STAND-ALONE version [3/21/18]
Suffering
December 2012 Graduate Meeting

Videos for this theme:
I'm Suffering, Too by Tara Brach [3 min]

     Life is difficult.
     This is a great truth, one of the greatest truths. It is a great truth because once we truly see this truth, we transcend it. Once we truly know that life is difficult, once we truly understand and accept it, then life is no longer difficult. Because once it is accepted, the fact that life is difficult no longer matters.
     Most do not fully see this truth that life is difficult. Instead they moan more or less incessantly, noisily or subtly, about the enormity of their problems, their burdens, and their difficulties as if life were generally easy, as if life should be easy.
          - from the very first paragraph of The Road Less Traveled by M. Scott Peck

     In the midst of pleasure, we are anxious about when it will end. In the midst of possession, we worry about loss. Even the most beautiful birth and most gracious death come with pain, for entering and leaving the body is inherently a painful process. We know that throughout our day, experience changes from pleasant to neutral to unpleasant, and back again, ceaselessly. This unending change is itself a source of pain. And our habitual reactions to it can create in us a continuous sense of struggle.
     One strategy for gaining liberation is to focus our attention directly upon this inherent, continuous experience of dissatisfaction and pain. We must sense it clearly, and find in its midst a freedom that releases us from any identification or grasping. By the careful observation of the source of each action, a constant movement to alleviate suffering is revealed. Yet those who face this truth do not find it a formula for despair, but a gateway to compassion. For within the heart is found a freedom and love even greater than the suffering. By facing the pain of the world they awaken a fearless and merciful heart, the universal birthright of humanity.
          - from The Truth about Suffering by Jack Kornfield

     Confronting, accepting, being with negative thinking and feeling, knowing that they are not the whole of reality and not you, is the most fruitful and beneficial of all spiritual practices—better even than experiencing bliss or Oneness. When you sit, noticing the breath and the body on the chair or cushion, noticing the thoughts and feelings in the mind and heart and perhaps also the sounds in the room and the stillness, something else also begins to come into view. You notice the most fundamental of all facts: you are alive. You are a living, breathing, embodied, human being. You can actually feel this—feel the feeling of being alive. You can rest in this basic feeling, the nature of life, of consciousness, the underlying basis of everything you will ever experience—even the negativity. Sitting there with this basic feeling of being alive, you will feel gratitude.
          - from Hard Times, Simple Times by Norman Fischer

     If gratitude is a state of being that is essential to a life well lived, why then, in modern times, do we not cultivate and express it on a daily basis? After all, giving thanks and expressing appreciation for the blessings and gifts of life is a natural human response.
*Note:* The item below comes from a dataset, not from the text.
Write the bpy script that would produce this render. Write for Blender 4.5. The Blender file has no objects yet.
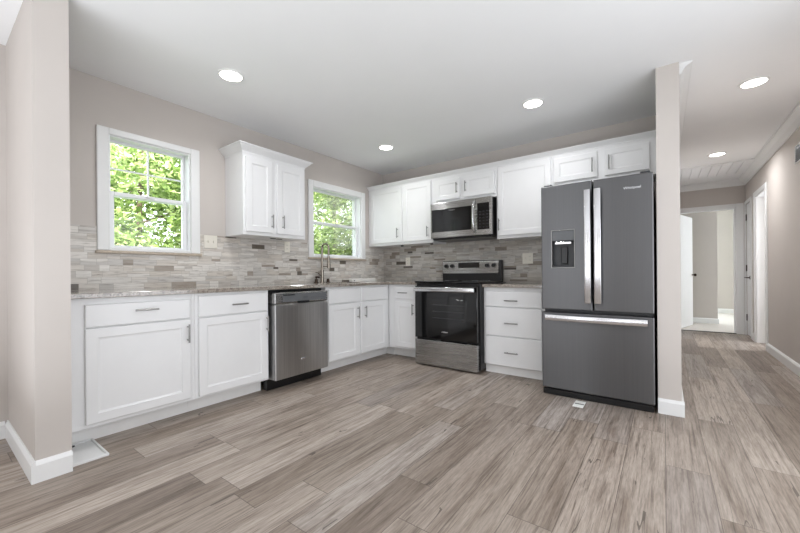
import bpy, bmesh, math, random
from mathutils import Vector, Matrix

random.seed(7)
S = bpy.context.scene
COL = S.collection
PI = math.pi

# ------------------------------------------------------------------ camera, world, sun, large lights, exposure
H = 2.4585                                    # ceiling height
F_PX, YAW, ROLL, PY = 357.8938, 0.6362, -0.008, 273.6692
cam_d = bpy.data.cameras.new('camera')
cam = bpy.data.objects.new('camera', cam_d); COL.objects.link(cam)
cam_d.sensor_width = 36.0
cam_d.lens = F_PX / 800 * 36.0
cam_d.shift_y = (PY - 266.5) / 800
cam_d.clip_start = 0.02
_fw = Vector((-math.sin(YAW), math.cos(YAW), 0)); _r0 = Vector((math.cos(YAW), math.sin(YAW), 0)); _u0 = Vector((0, 0, 1))
_rt = _r0 * math.cos(ROLL) + _u0 * math.sin(ROLL); _up = -_r0 * math.sin(ROLL) + _u0 * math.cos(ROLL)
_m = Matrix((_rt, _up, -_fw)).transposed().to_4x4(); _m.translation = (3.3228, -4.0984, 1.0058)
cam.matrix_world = _m
S.camera = cam

W = bpy.data.worlds.new('world'); S.world = W; W.use_nodes = True
_bg = W.node_tree.nodes['Background']
_bg.inputs['Color'].default_value = (0.86, 0.93, 1.0, 1); _bg.inputs['Strength'].default_value = 4.5

sun_d = bpy.data.lights.new('sun', 'SUN'); sun_d.energy = 12.0; sun_d.angle = 0.02; sun_d.color = (1, 0.95, 0.86)
sun = bpy.data.objects.new('sun', sun_d); COL.objects.link(sun)
sun.rotation_euler = (math.radians(18), math.radians(38), 0)      # shines from over the roof onto the trees

def area(name, loc, rot, sx, sy, power, color=(1, 1, 1)):
    d = bpy.data.lights.new(name, 'AREA'); d.shape = 'RECTANGLE'; d.size = sx; d.size_y = sy; d.energy = power; d.color = color
    o = bpy.data.objects.new(name, d); COL.objects.link(o); o.location = loc; o.rotation_euler = rot
    return o
# front: daylight of windows assumed behind the photographer; the rest is added fill
COOL = (0.925, 0.98, 1.05)
area('daylight_front', (1.15, -7.90, 1.15), (PI/2, 0, 0), 1.5, 2.0, 20, COOL)
area('daylight_front', (3.6, -7.90, 1.25), (PI/2, 0, 0), 1.3, 1.8, 12, COOL)
area('fill_side', (4.30, -2.7, 1.15), (PI/2, 0, PI/2), 2.6, 1.8, 42, COOL)  # added fill light at the right wall, which has no window here
area('fill_dining', (0.06, -6.2, 1.45), (PI/2, 0, -PI/2), 1.6, 1.5, 5, COOL)  # added fill light on the dining side, no window behind it
area('fill_ceiling', (2.6, -5.6, 0.3), (PI, 0, 0), 4.0, 3.0, 92, COOL)      # added unseen uplight behind the camera to brighten the ceiling
# added fill lights in the rooms beyond the hallway, brightening door leaf and hall
area('fill_end_rooms', (5.95, 4.4, 1.5), (PI/2, 0, PI/2), 1.0, 1.6, 36, COOL)
area('fill_end_rooms', (5.75, 2.6, 1.5), (PI/2, 0, PI/2), 0.8, 1.4, 42, COOL)

vs = S.view_settings
S.display_settings.display_device = 'sRGB'
vs.view_transform = 'Standard'; vs.look = 'None'; vs.gamma = 1.0; vs.use_curve_mapping = False
vs.exposure = 0.13
LAMP_W = 5.0

# ------------------------------------------------------------------ materials
def lin(c):
    return tuple(((v/255)/12.92 if v/255 <= 0.04045 else ((v/255+0.055)/1.055)**2.4) for v in c) + (1,)

class NT:
    def __init__(self, name):
        self.m = bpy.data.materials.new(name); self.m.use_nodes = True
        self.t = self.m.node_tree; self.b = self.t.nodes['Principled BSDF']; self.L = self.t.links
    def n(self, kind, **kw):
        o = self.t.nodes.new(kind)
        for k, v in kw.items(): setattr(o, k, v)
        return o
    def set(self, sock, v):
        if isinstance(v, bpy.types.NodeSocket): self.L.new(v, sock)
        elif v is not None: sock.default_value = v
    def math(self, op, a, b=None, c=None):
        o = self.n('ShaderNodeMath', operation=op)
        self.set(o.inputs[0], a); self.set(o.inputs[1], b)
        if c is not None: self.set(o.inputs[2], c)
        return o.outputs[0]
    def pos(self):
        g = self.n('ShaderNodeNewGeometry'); s = self.n('ShaderNodeSeparateXYZ'); self.L.new(g.outputs['Position'], s.inputs[0])
        return s.outputs
    def vec(self, x, y, z):
        c = self.n('ShaderNodeCombineXYZ')
        for i, v in enumerate((x, y, z)): self.set(c.inputs[i], v)
        return c.outputs[0]
    def white(self, v):
        o = self.n('ShaderNodeTexWhiteNoise', noise_dimensions='3D'); self.L.new(v, o.inputs['Vector']); return o.outputs
    def noise(self, v, scale, detail=3, rough=0.6, dist=0.0):
        o = self.n('ShaderNodeTexNoise'); self.L.new(v, o.inputs['Vector'])
        o.inputs['Scale'].default_value = scale; o.inputs['Detail'].default_value = detail
        o.inputs['Roughness'].default_value = rough; o.inputs['Distortion'].default_value = dist
        return o.outputs[0]
    def ramp(self, f, stops, interp='LINEAR'):
        o = self.n('ShaderNodeValToRGB'); self.set(o.inputs[0], f); e = o.color_ramp; e.interpolation = interp
        while len(e.elements) > 1: e.elements.remove(e.elements[-1])
        e.elements[0].position = stops[0][0]; e.elements[0].color = stops[0][1]
        for p, c in stops[1:]:
            q = e.elements.new(p); q.color = c
        return o.outputs[0]
    def mix(self, kind, f, a, b):
        o = self.n('ShaderNodeMix', data_type='RGBA', blend_type=kind)
        self.set(o.inputs[0], f); self.set(o.inputs[6], a); self.set(o.inputs[7], b)
        return o.outputs[2]
    def bump(self, h, strength, dist=0.01):
        o = self.n('ShaderNodeBump'); self.set(o.inputs['Height'], h); o.inputs['Strength'].default_value = strength
        o.inputs['Distance'].default_value = dist; self.L.new(o.outputs[0], self.b.inputs['Normal'])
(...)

Perhaps the key reason we do not make gratitude a part of our daily lives is that the accelerated pace and multiple distractions of modern life have simply made it all too easy to forget gratitude’s importance…
     ...Every language in the world has a way of saying “thank you.” This is because gratitude is an inherent quality that resides within each human being, and is triggered and expressed spontaneously in a variety of different contexts. Gratitude crosses all boundaries—creed, age, vocation, gender, and nation—and is emphasized by all the great religious traditions.